I sit here and I listen.
I listen to the news and I’m worried. Our country feels like it’s poised on some precipice; one that was supposed to have crumbled with Brown v. Board, and with the work of visionaries like Martin Luther King. But it never did go away, though the history books, (penned by white hands,) claim that it has.
I watch and I read and I listen…and I listen. And I can feel such profound and compounded anger and frustration; it feels like it has reached levels of pure desperation. These sentiments are so long-held that they span generations. They have only seethed and festered with time. Like an angry, swollen wound that no one is able to lance.
I listen and I read and I learn, and yet I know that I can never truly understand this monster. Because I implicitly wear it’s face, it’s skin.
I am white, and I am privileged. I am a good, hard working person, but my skin is glaringly, unforgivably, white.
It seems like every week I hear of another incident of police brutality, and like all of the other reports in the news lately it reeks of racism and classism. I know that I have had nothing to do with this violence, not directly. I too stand here, appalled and devastated. But I find myself at a loss, because I don’t know how to fit into this tableau.
My skin is white, and while I categorically do not believe that this makes me superior, I’ve also inadvertently, oftentimes unwittingly, benefitted from this imbalance, all my life.

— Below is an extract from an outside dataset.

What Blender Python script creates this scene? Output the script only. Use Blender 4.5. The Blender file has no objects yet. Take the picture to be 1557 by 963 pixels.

In all of the small ways that add up to something so huge that it confounds comprehension.
When I walk down a city street, women don’t grasp their purses more tightly as they pass me. If I go into a store, the salespeople don’t watch me more closely, waiting for me to steal something. My parents could afford a house in a good school district, and I never had to fight to receive a decent education.
I sit here and I write, because I don’t feel as if I can speak in this forum. There is no place for me at the table for this discussion. If black Americans are unwitting victims, white Americans like me are involuntary accomplices. None of us want these mantels that we wear.